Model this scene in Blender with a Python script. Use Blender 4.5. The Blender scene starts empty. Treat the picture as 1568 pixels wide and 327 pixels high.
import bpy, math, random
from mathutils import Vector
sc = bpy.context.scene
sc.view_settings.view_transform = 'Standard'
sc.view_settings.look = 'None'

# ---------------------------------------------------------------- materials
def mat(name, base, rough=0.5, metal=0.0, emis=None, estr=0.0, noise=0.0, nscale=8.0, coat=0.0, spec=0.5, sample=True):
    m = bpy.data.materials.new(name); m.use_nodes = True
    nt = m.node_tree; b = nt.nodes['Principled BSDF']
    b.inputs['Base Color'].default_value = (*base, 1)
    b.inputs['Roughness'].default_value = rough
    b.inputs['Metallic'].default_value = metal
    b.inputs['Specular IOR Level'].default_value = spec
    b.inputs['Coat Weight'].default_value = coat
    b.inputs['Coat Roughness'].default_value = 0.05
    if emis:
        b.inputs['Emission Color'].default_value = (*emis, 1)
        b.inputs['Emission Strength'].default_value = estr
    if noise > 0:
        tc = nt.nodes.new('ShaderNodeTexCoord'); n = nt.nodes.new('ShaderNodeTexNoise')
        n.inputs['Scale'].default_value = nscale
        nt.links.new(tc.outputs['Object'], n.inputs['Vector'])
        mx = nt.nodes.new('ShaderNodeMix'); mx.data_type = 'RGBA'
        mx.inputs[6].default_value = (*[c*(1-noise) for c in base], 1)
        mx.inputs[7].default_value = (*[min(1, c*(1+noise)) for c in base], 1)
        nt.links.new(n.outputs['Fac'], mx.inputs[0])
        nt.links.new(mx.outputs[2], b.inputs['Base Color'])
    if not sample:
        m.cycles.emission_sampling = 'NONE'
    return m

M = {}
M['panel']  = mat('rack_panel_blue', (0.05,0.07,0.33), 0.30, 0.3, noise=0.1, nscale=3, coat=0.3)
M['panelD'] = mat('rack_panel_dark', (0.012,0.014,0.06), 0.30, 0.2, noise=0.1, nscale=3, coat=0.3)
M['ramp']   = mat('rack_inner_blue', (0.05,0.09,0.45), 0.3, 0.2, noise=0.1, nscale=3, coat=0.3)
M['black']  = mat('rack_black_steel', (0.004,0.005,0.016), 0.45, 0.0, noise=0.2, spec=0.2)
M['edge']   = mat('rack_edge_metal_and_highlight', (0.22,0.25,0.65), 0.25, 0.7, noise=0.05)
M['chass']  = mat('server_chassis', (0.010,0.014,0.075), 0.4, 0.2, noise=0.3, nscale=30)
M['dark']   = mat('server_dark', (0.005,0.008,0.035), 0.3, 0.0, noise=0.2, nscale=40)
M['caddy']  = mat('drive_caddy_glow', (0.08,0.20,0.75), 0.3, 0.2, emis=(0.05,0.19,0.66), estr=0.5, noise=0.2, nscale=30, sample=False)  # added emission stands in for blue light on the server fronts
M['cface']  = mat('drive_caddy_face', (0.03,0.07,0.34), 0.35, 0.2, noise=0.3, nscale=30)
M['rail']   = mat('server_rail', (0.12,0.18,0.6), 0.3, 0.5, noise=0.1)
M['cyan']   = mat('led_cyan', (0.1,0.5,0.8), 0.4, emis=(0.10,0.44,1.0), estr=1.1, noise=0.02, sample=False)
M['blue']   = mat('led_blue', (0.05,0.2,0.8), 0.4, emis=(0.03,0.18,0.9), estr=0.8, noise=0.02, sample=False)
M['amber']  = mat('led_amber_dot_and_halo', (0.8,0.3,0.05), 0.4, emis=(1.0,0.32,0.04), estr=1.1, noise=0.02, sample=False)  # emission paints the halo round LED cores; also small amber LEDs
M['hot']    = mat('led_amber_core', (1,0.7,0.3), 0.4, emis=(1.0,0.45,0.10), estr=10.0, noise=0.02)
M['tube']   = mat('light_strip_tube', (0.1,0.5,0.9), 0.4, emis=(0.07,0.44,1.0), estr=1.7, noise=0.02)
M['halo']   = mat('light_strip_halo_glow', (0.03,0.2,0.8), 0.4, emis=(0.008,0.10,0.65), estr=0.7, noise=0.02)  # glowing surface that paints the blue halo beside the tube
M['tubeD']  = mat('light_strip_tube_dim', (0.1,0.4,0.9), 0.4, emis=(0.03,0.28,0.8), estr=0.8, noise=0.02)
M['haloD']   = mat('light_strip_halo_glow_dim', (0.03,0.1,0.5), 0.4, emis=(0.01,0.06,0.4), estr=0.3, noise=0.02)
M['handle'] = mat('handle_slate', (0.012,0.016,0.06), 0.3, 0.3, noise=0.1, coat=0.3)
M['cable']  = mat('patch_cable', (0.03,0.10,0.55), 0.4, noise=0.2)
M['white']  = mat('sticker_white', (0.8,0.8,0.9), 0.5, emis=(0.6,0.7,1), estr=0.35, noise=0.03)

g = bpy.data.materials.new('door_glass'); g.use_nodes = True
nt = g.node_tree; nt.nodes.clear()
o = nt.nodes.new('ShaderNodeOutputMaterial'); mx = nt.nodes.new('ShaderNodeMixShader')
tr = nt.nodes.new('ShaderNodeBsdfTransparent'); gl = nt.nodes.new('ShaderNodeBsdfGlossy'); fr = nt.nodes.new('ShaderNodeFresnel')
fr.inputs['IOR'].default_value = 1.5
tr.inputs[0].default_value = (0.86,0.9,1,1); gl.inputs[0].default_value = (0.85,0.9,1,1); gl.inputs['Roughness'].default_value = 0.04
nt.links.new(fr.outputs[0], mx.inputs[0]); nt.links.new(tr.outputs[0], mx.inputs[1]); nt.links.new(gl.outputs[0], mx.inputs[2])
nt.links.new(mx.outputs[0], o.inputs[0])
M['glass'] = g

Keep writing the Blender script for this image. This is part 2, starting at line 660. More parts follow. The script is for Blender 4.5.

──────────────────────────────

Go through the listing and copy all of it exactly.

Model this scene in Blender with a Python script. Use Blender 4.5. The Blender scene starts empty. Treat the picture as 1568 pixels wide and 327 pixels high.
import bpy, math, random
from mathutils import Vector
sc = bpy.context.scene
sc.view_settings.view_transform = 'Standard'
sc.view_settings.look = 'None'

# ---------------------------------------------------------------- materials
def mat(name, base, rough=0.5, metal=0.0, emis=None, estr=0.0, noise=0.0, nscale=8.0, coat=0.0, spec=0.5, sample=True):
    m = bpy.data.materials.new(name); m.use_nodes = True
    nt = m.node_tree; b = nt.nodes['Principled BSDF']
    b.inputs['Base Color'].default_value = (*base, 1)
    b.inputs['Roughness'].default_value = rough
    b.inputs['Metallic'].default_value = metal
    b.inputs['Specular IOR Level'].default_value = spec
    b.inputs['Coat Weight'].default_value = coat
    b.inputs['Coat Roughness'].default_value = 0.05
    if emis:
        b.inputs['Emission Color'].default_value = (*emis, 1)
        b.inputs['Emission Strength'].default_value = estr
    if noise > 0:
        tc = nt.nodes.new('ShaderNodeTexCoord'); n = nt.nodes.new('ShaderNodeTexNoise')
        n.inputs['Scale'].default_value = nscale
        nt.links.new(tc.outputs['Object'], n.inputs['Vector'])
        mx = nt.nodes.new('ShaderNodeMix'); mx.data_type = 'RGBA'
        mx.inputs[6].default_value = (*[c*(1-noise) for c in base], 1)
        mx.inputs[7].default_value = (*[min(1, c*(1+noise)) for c in base], 1)
        nt.links.new(n.outputs['Fac'], mx.inputs[0])
        nt.links.new(mx.outputs[2], b.inputs['Base Color'])
    if not sample:
        m.cycles.emission_sampling = 'NONE'
    return m

M = {}
M['panel']  = mat('rack_panel_blue', (0.05,0.07,0.33), 0.30, 0.3, noise=0.1, nscale=3, coat=0.3)
M['panelD'] = mat('rack_panel_dark', (0.012,0.014,0.06), 0.30, 0.2, noise=0.1, nscale=3, coat=0.3)
M['ramp']   = mat('rack_inner_blue', (0.05,0.09,0.45), 0.3, 0.2, noise=0.1, nscale=3, coat=0.3)
M['black']  = mat('rack_black_steel', (0.004,0.005,0.016), 0.45, 0.0, noise=0.2, spec=0.2)
M['edge']   = mat('rack_edge_metal_and_highlight', (0.22,0.25,0.65), 0.25, 0.7, noise=0.05)
M['chass']  = mat('server_chassis', (0.010,0.014,0.075), 0.4, 0.2, noise=0.3, nscale=30)
M['dark']   = mat('server_dark', (0.005,0.008,0.035), 0.3, 0.0, noise=0.2, nscale=40)
M['caddy']  = mat('drive_caddy_glow', (0.08,0.20,0.75), 0.3, 0.2, emis=(0.05,0.19,0.66), estr=0.5, noise=0.2, nscale=30, sample=False)  # added emission stands in for blue light on the server fronts
M['cface']  = mat('drive_caddy_face', (0.03,0.07,0.34), 0.35, 0.2, noise=0.3, nscale=30)
M['rail']   = mat('server_rail', (0.12,0.18,0.6), 0.3, 0.5, noise=0.1)
M['cyan']   = mat('led_cyan', (0.1,0.5,0.8), 0.4, emis=(0.10,0.44,1.0), estr=1.1, noise=0.02, sample=False)
M['blue']   = mat('led_blue', (0.05,0.2,0.8), 0.4, emis=(0.03,0.18,0.9), estr=0.8, noise=0.02, sample=False)
M['amber']  = mat('led_amber_dot_and_halo', (0.8,0.3,0.05), 0.4, emis=(1.0,0.32,0.04), estr=1.1, noise=0.02, sample=False)  # emission paints the halo round LED cores; also small amber LEDs
M['hot']    = mat('led_amber_core', (1,0.7,0.3), 0.4, emis=(1.0,0.45,0.10), estr=10.0, noise=0.02)
M['tube']   = mat('light_strip_tube', (0.1,0.5,0.9), 0.4, emis=(0.07,0.44,1.0), estr=1.7, noise=0.02)
M['halo']   = mat('light_strip_halo_glow', (0.03,0.2,0.8), 0.4, emis=(0.008,0.10,0.65), estr=0.7, noise=0.02)  # glowing surface that paints the blue halo beside the tube
M['tubeD']  = mat('light_strip_tube_dim', (0.1,0.4,0.9), 0.4, emis=(0.03,0.28,0.8), estr=0.8, noise=0.02)
M['haloD']   = mat('light_strip_halo_glow_dim', (0.03,0.1,0.5), 0.4, emis=(0.01,0.06,0.4), estr=0.3, noise=0.02)
M['handle'] = mat('handle_slate', (0.012,0.016,0.06), 0.3, 0.3, noise=0.1, coat=0.3)
M['cable']  = mat('patch_cable', (0.03,0.10,0.55), 0.4, noise=0.2)
M['white']  = mat('sticker_white', (0.8,0.8,0.9), 0.5, emis=(0.6,0.7,1), estr=0.35, noise=0.03)

g = bpy.data.materials.new('door_glass'); g.use_nodes = True
nt = g.node_tree; nt.nodes.clear()
o = nt.nodes.new('ShaderNodeOutputMaterial'); mx = nt.nodes.new('ShaderNodeMixShader')
tr = nt.nodes.new('ShaderNodeBsdfTransparent'); gl = nt.nodes.new('ShaderNodeBsdfGlossy'); fr = nt.nodes.new('ShaderNodeFresnel')
fr.inputs['IOR'].default_value = 1.5
tr.inputs[0].default_value = (0.86,0.9,1,1); gl.inputs[0].default_value = (0.85,0.9,1,1); gl.inputs['Roughness'].default_value = 0.04
nt.links.new(fr.outputs[0], mx.inputs[0]); nt.links.new(tr.outputs[0], mx.inputs[1]); nt.links.new(gl.outputs[0], mx.inputs[2])
nt.links.new(mx.outputs[0], o.inputs[0])
M['glass'] = g

Keep writing the Blender script for this image. This is part 2, starting at line 660. More parts follow. The script is for Blender 4.5.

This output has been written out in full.